Dann kam der Tag der offenen Tür

  01.04.2021 Gipf-Oberfrick

Von der Vorfreude auf fröhlich-buntes Treiben

«Ostern hat das Zeug, unsere Fantasie zu wecken, uns ins Kopfkino zu locken», schreibt Matthias Jäggi und erzählt davon, was ihm mit Blick auf den «Hirschen» in Gipf-Oberfrick so alles durch den Kopf geht.

Wenn ich aus dem Fenster meines Studierzimmers blicke, sehe ich einen knorrig-strubbeligen Apfelbaum und etwas weiter weg – auf der anderen Seite des Bruggbachs – die symmetrischweisse Front des Restaurants «Hirschen». Diese Aussicht gefällt mir sehr.

Als wir letzten Oktober in Gipf-Oberfrick eingezogen sind, habe ich rasch gegoogelt. Spannend! Der «Hirschen» sei von etwa 1930 bis 1950 ein Kurhaus gewesen, mit Solbad, Parkanlage und dem ersten öffentlichen Freibad in der Region. Seitdem ich das weiss, startet beim Schweifen-Lassen des Blicks gelegentlich das Kopf kino. Im Programm: Mal ein Liebesfilm, mal ein Spionagethriller. Ich sehe einen Bauernsohn aus dem Dorf im Schutz der Nacht das «Strandbadwegli» hochgehen, im Kurhaus vorsichtig die Treppen hochsteigen und oben leise an die Tür einer Fabrikantentochter aus Basel klopfen. Ich sehe im Salon Sergei vom KGB und Bob vom CIA, wie sie nach dem siebten Kirsch eine internationale Krise abwenden. Ich sehe bunte Sonnenschirme, fröhliche Menschen – und einen Geistlichen, für den das bunte Treiben in der gemischten Badi zu bunt ist und der deshalb, wie in der Dorfchronik vermerkt, vor diesem Ort des Müssiggangs und des Lasters warnt.
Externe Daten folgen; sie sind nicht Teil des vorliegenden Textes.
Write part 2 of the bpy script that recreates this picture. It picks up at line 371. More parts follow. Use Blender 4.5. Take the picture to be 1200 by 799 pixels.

Seit einigen Jahren ist der «Hirschen» geschlossen. Wie zurzeit so vieles. Andere Restaurants, Kulturlokale, auch die Türen der Kirchgemeinde-Mitglieder: Zu! Wir leben in Zeiten der geschlossenen Türen. Und die Menschen, denen ich als neuer Pfarrer doch da oder dort begegne, sind alle maskiert, alle bis über die Nase verhüllt.

Damals in Jerusalem waren die Türen auch zu. Die engsten Freunde und Freundinnen von Jesus hatten sich in ihren Häusern eingeschlossen. Vor kurzem herrschte noch fröhlich-buntes Treiben. Die Auftritte des Hoffnungsträgers der Armen gerieten zu Volksfesten, tolle Reden, Brot und Fisch für alle – kostenlos, ein triumphaler Einzug in die Stadt.

Jetzt hatten ihn die Machthaber umgebracht. Dann kam der Tag der offenen Tür. Ostern. Der Stein vor dem Grab weggerollt, die Grabkammer leer. Nicht dass die, die Jesus nahegestanden waren, sich gleich wieder raus getraut hätten. Sie blieben skeptisch, setzten sich zum Teil an den See Genezareth ab, wo sie früher als Fischer tätig waren. Aber der Tag der offenen Tür führte bei ihnen zu vorsichtigen Öffnungsschritten. Raus aus der Angst, wieder rein ins fröhlich-bunte Leben. Erst mal den Kopf rausstrecken, dann einen ersten Schritt vor die Türe. Dann einen zweiten. 50 Tage später, an Pfingsten, riskierten sie wieder einen ersten Grossevent.

An Ostern 2021 gehen nicht alle Türen wieder auf. Aber es sagt auch niemand, dass wir uns in unserem Frust über das, was im Moment nicht möglich ist, einigeln müssen oder dass wir uns von unseren Ängsten einschliessen lassen müssen. Ostern hat das Zeug, unsere Fantasie zu wecken, uns ins Kopfkino zu locken. Im Programm: «Tage der offenen Türen». Die Geschichte handelt vom Neuen, das sich jeden Tag entdecken lässt – beim Beobachten der Knospen am Apfelbaum vor dem Fenster, beim genauen Hinhören auf das, was mir jemand erzählt, bei einem virtuellen Ausflug in ein Museum, bei einem Spaziergang durchs Quartier … In der Hauptrolle von «Tage der offenen Türen»: Sie! Ostern hat so das Zeug, unsere Vorfreude zu wecken auf ein neues, vielleicht anderes, aber ganz bestimmt wieder fröhlich-bunt-lebendiges Treiben.